After that, his two following films were under my radar: Short Cuts, 1993, and Pret-à-Porter, 1994. I was a little disappointed at Dr T and the Women, 2000, but that was Altman: a diversified production on TV, cinema and theater. He wouldn't stop in front of a bad critic. After some changes, he would find a way to do what seemed to be his reason in life: tell about the world, his views about life and people and politics and art and movies through different media and stories. "I don't direct, I watch", he said once. A movie as a point of view about the world and humanity. That says all. 

I was very emotional during the whole documentary. The choice of familiar narrators - his wife and sons, and himself in amazing interviews and testimonials - brings him closer to us. When they show him getting the Palme D'Or at Cannes in 1970 by MASH, I started to cry, stopping only in brief moments. In his second time winning Cannes, as best director, I surrendered to my emotion, and forgot any sense of decorum. Knowing more about Altman's life threw me back to the years that his movies meant so much to me.

He had many lives, as his movies. He reinvented himself in order to continue creating stories. He brought important technical advances to the cinema - all of them not for technical reasons in itself, but as a manner to enable a better voice to its characters and the story. He did try to insert life to films and TV shows. He produced a movie with his students when there were no money to produce it. He sold many houses, moved to Canada, France, and back to the US. During his life, one that could become a lot of different movies, he presented different stories to the world, some of them acclaimed by critic and public, other not so much. But his fundamental role in the movie's history is undeniable. To me, to my own story with movies, he is essential. 

The point of view of some of his collaborators in movies, actors and filmmaking, is presented by answering a question: what is Altmanesque? The answers are amazing, as the people that answer them.

Of course I was crying at the final line, that furthermore quoted my favorite movie and director. Because when something makes sense to us, it is like that: it envelops many aspects of our lives, and nothing better to do that than fictional art. Specially movies, those amazing bits of life in images, sound and daring artists. 

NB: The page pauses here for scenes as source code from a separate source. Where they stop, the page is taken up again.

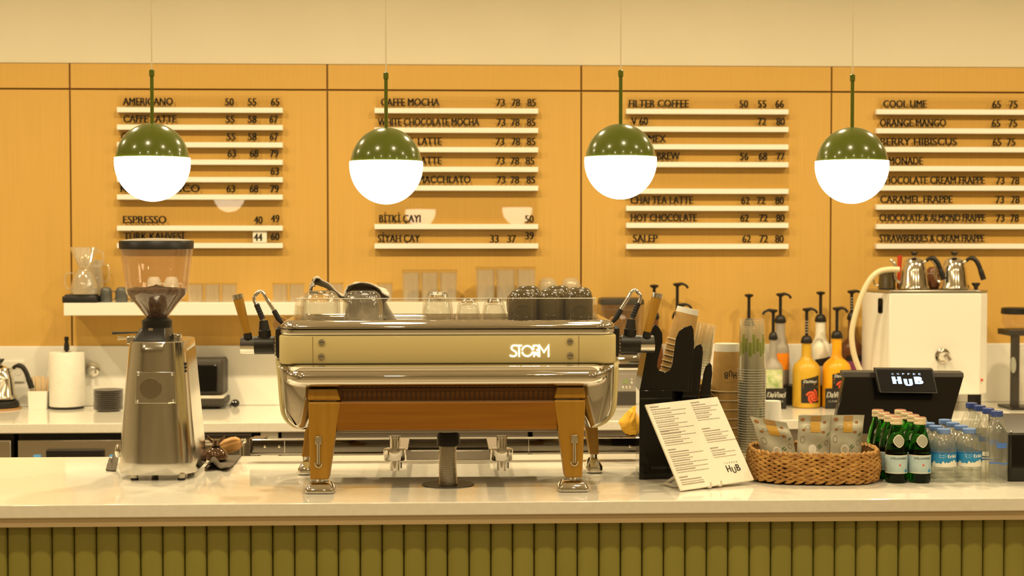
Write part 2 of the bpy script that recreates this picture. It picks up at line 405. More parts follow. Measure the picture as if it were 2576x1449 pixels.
obj('body', MB().box(a, b, YBF+.06, YW-.1, 0.02, zu-.002), 'black', r, world=True)
obj('door', MB().box(a+.004, b-.004, YBF+.03, YBF+.06, .12, zd), 'steel', r, world=True, bevel=.003)
r, a, b = unit('dishwasher', 'steel dishwasher with pressed round-cornered door behind the tamper', 'dishwasher', 340, 648, 'steel')
obj('body', MB().box(a, b, YBF+.06, YW-.1, 0.02, zu-.002), 'black', r, world=True)
obj('door', MB().box(a+.004, b-.004, YBF+.03, YBF+.06, .12, U(560, 1100).z), 'steel', r, world=True, bevel=.002)
q0, q1 = U(470, 1110), U(614, 1110)
for k, ins in enumerate((0, .012)):
    ring = [(x, z) for x, z in rrect(q0.x+ins, q1.x-ins, .3, q0.z-ins, .03-ins)]
    obj('pressed_frame', MB().tube([(x, YBF+.028, z) for x, z in ring]+[(ring[0][0], YBF+.028, ring[0][1])], .006, 8), 'steel', r, world=True)
obj('handle', MB().tube([(U(345, 1092).x, YBF+.012, U(345, 1092).z), (U(634, 1092).x, YBF+.012, U(634, 1092).z)], .008, 10), 'charcoal', r, world=True)
r, a, b = unit('base_cabinet', 'narrow white base cabinet between dishwasher and grey panel', 'cabinet', 653, 702, 'white')
obj('door', MB().box(a+.004, b-.004, YBF+.03, YBF+.05, .12, zu-.004), 'white', r, world=True, bevel=.002)
obj('body', MB().box(a, b, YBF+.05, YW-.1, 0.02, zu-.006), 'black', r, world=True)
r, a, b = unit('base_cabinet', 'grey steel base unit behind the coffee machine legs', 'cabinet', 706, 1330, 'greysteel')
obj('door', MB().box(a+.004, b-.004, YBF+.03, YBF+.05, .12, zu-.004), 'greysteel', r, world=True, bevel=.002)
obj('body', MB().box(a, b, YBF+.05, YW-.1, 0.02, zu-.006), 'black', r, world=True)
r, a, b = unit('base_cabinet', 'grey steel base unit right of the machine below the yellow cloth', 'cabinet', 1338, 2100, 'greysteel')
obj('door', MB().box(a+.004, b-.004, YBF+.03, YBF+.05, .12, zu-.004), 'greysteel', r, world=True, bevel=.002)
obj('body', MB().box(a, b, YBF+.05, YW-.1, 0.02, zu-.006), 'black', r, world=True)

# ------------------------------------------------------------------ pendant lamps over the bar
LAMPS = [(-205, 408, 94, 176, 'first'), (383.5, 407, 94.5, 176, 'leftmost green and white globe pendant lamp in view, above the grinder'),
         (971.5, 416, 92.5, 183, 'green and white globe pendant lamp above the left half of the espresso machine'),
         (1561, 405, 91, 177, 'green and white globe pendant lamp above the right end of the espresso machine'),
         (2143, 415, 92, 188, 'rightmost green and white globe pendant lamp, above the amber bottles')]
LAMPS[0] = LAMPS[0][:4]+('green and white globe pendant lamp left of the picture, mirrored in the first menu board',)
YL = 4.02
for px, py, r, ytop, lab in LAMPS:
    c = PY(px, py, YL); k = mpp(c); R = r*k
    t = thing('pendant_lamp', lab, 'lamp', c, 0, 'globe pendant lamps over the bar')
    zr = .10*R                                  # seam a little above the middle
    a0 = math.asin(zr/R)
    cap = [(R*.975*math.cos(a), R*1.03*math.sin(a)) for a in [a0+(PI/2-a0)*i/14 for i in range(15)]]
    obj('shade', MB().lathe(cap[:-1]+[(.004, R*1.03)], 48), 'green', t)
    glo = [(R*math.cos(a), R*1.06*math.sin(a)) for a in [-PI/2+(PI/2+a0)*i/18 for i in range(19)]]
    obj('globe', MB().lathe([(.001, glo[0][1])]+glo[1:]+[(R*.90, zr*1.06+.001)], 48), 'globe', t)
    zt_ = PY(px, ytop, YL).z-c.z; rod = 4.6*k
    ro = obj('rod', MB().lathe([(rod, R*1.02), (rod, zt_)], 16), 'green', t)
    obj('ferrule', MB().lathe([(rod*1.45, zt_-16*k), (rod*1.45, zt_-1*k), (rod*1.1, zt_), (rod*.8, zt_+1*k)], 16), 'green', ro)
    obj('cord', MB().lathe([(1.7*k, zt_), (1.7*k, CEIL-c.z-.03)], 8), 'cord', t)
    obj('canopy', MB().lathe([(.004, CEIL-c.z-.034), (.05, CEIL-c.z-.03), (.055, CEIL-c.z-.001)], 24), 'green', t)
# ------------------------------------------------------------------ menu boards
def P3(ps, c=None): return ps
BOARDS = [
 ('first menu board from the left, with AMERICANO on top and ESPRESSO below', 294, 711, [276, 319.7, 363.8, 407.5, 451.6, 495.6, 574, 618], 240, [
  ('AMERICANO', 308.6, 435.5, 255.4, [('50', 566), ('55', 623), ('65', 681)]), ('CAFFE LATTE', 310, 444.5, 299, [('55', 568), ('58', 623.5), ('67', 677.5)]),
  ('CAPPUCCINO', 304, 440, 343, [('55', 570), ('58', 623.5), ('67', 678)]), ('', 0, 0, 385, [('63', 572), ('68', 628), ('79', 678.5)]),
  ('', 0, 0, 430, [('63', 680)]), ('KAFFE BIANCO', 302.5, 503, 474, [('63', 569.5), ('68', 627.5), ('79', 679.5)]),
  ('ESPRESSO', 309, 419, 552.6, [('40', 638.5, 553.5), ('49', 681, 550)]), ('T\u00dcRK KAHVES\u0130', 311, 465, 594.5, [('44', 638, 597), ('60', 681, 595)])]),
 ('second menu board from the left, with CAFFE MOCHA on top', 942, 1354, [278, 327, 376, 425.6, 473, 570, 619], 242, [
  ('CAFFE MOCHA', 958, 1106, 257, [('73', 1248), ('78', 1286.5), ('85', 1326)]), ('WHITE CHOCOLATE MOCHA', 950, 1206, 307, [('73', 1249.5), ('78', 1285), ('85', 1325)]),
  ('CARAMEL LATTE', 951, 1111.5, 355.5, [('73', 1246.5), ('78', 1286.5), ('85', 1325)]), ('VANILLA LATTE', 951, 1111.5, 404, [('73', 1247.5), ('78', 1284), ('85', 1322)]),
  ('CARAMEL MACCHLATO', 950, 1184.5, 451.5, [('73', 1249.5), ('78', 1284), ('85', 1324)]),
  ('B\u0130TK\u0130 \u00c7AYI', 953.5, 1058.5, 550, [('50', 1320.5)]), ('S\u0130YAH \u00c7AY', 950, 1057, 600, [('33', 1232.5), ('37', 1276), ('39', 1321, 593)])]),
 ('third menu board from the left, with FILTER COFFEE on top', 1575.5, 1983.5, [280, 324.6, 369, 413.7, 481, 524, 567, 620], 244, [
  ('FILTER COFFEE', 1581.5, 1733.5, 260.5, [('50', 1860), ('55', 1906), ('66', 1950)]), ('V 60', 1587, 1630.5, 305, [('72', 1905.5), ('80', 1952.5)]),
  ('CHEMEX', 1585, 1676, 349, []), ('COLD BREW', 1587, 1710.5, 392.5, [('56', 1861), ('68', 1908), ('77', 1952.5)]), ('', 0, 0, 460, []),
  ('CHAI TEA LATTE', 1585.7, 1744, 503.5, [('62', 1864), ('72', 1903.5), ('80', 1950)]), ('HOT CHOCOLATE', 1586.7, 1753.7, 547.5, [('62', 1862), ('72', 1909.5), ('80', 1952)]),
  ('SALEP', 1592, 1655, 600, [('62', 1867), ('72', 1910), ('80', 1949.5)])]),
 ('rightmost menu board, with COOL LIME on top, cut by the picture edge', 2205, 2612, [281, 329, 376, 424, 473, 521, 570, 619.6], 245, [
  ('COOL LIME', 2221.5, 2332, 261.5, [('65', 2496), ('75', 2538)]), ('ORANGE MANGO', 2213, 2380.5, 309, [('65', 2494.5), ('75', 2537)]),
  ('BERRY HIBISCUS', 2214, 2408, 356.5, [('65', 2497), ('75', 2532.5)]), ('LEMONADE', 2215, 2322, 405, []),
  ('CHOCOLATE CREAM FRAPPE', 2211, 2478, 453.5, [('73', 2505), ('78', 2542.5)]), ('CARAMEL FRAPPE', 2214, 2397, 501.5, [('73', 2504), ('78', 2543)]),
  ('CHOCOLATE & ALMOND FRAPPE', 2212, 2479, 547.7, [('73', 2505), ('78', 2541)]), ('STRAWBERRIES & CREAM FRAPPE', 2212, 2477, 599.5, [])])]
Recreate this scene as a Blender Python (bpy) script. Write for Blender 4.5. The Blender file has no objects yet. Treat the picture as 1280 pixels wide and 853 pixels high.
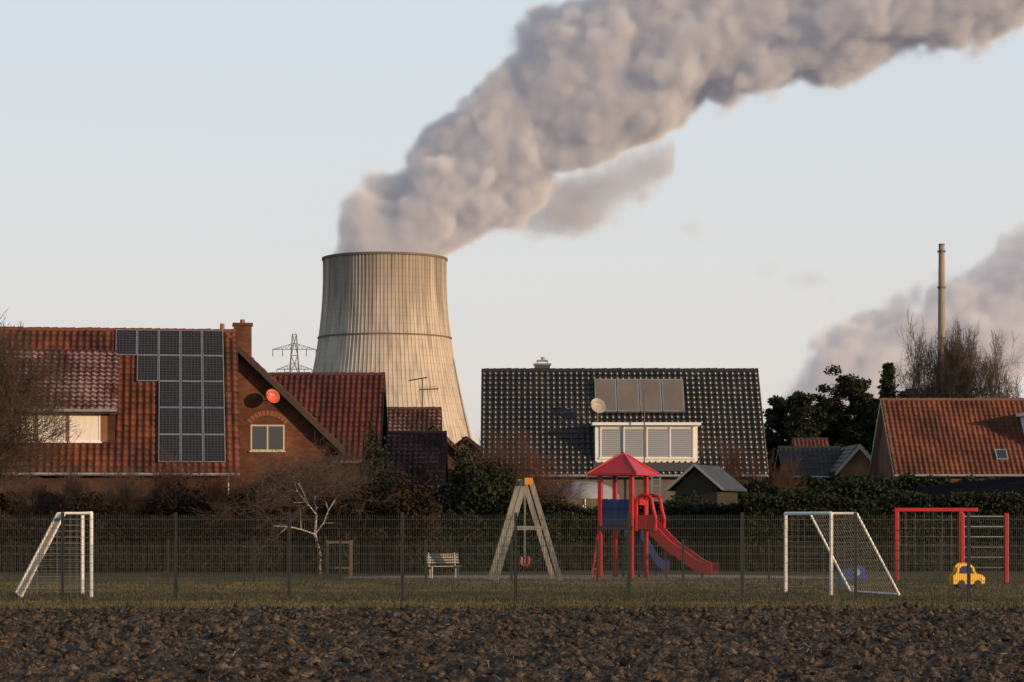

Altman. Directed by Ron Mann. With: Kathryn Reed Altman, Robert
Altman, Bruce Willis
(my favorite answer :).Writer: Len Blum. Canada,
2014, 96 min., Color (Cable TV).
PS: Look, I love Hollywood movies, my biggest life references come from it, but there's no doubt that french awards know better. Altman got two wins at Cannes Festival, but haven't won any of his 5 Oscar nominations. It is not unusual for the Academy the attempt to atone its own stupidity, and a few months before his death, Altman received a Honorary Oscar, and of course his speech, despite being ironic, even if sweet at times, got me in tears again (or yet, considering the time I spent crying in this documentary).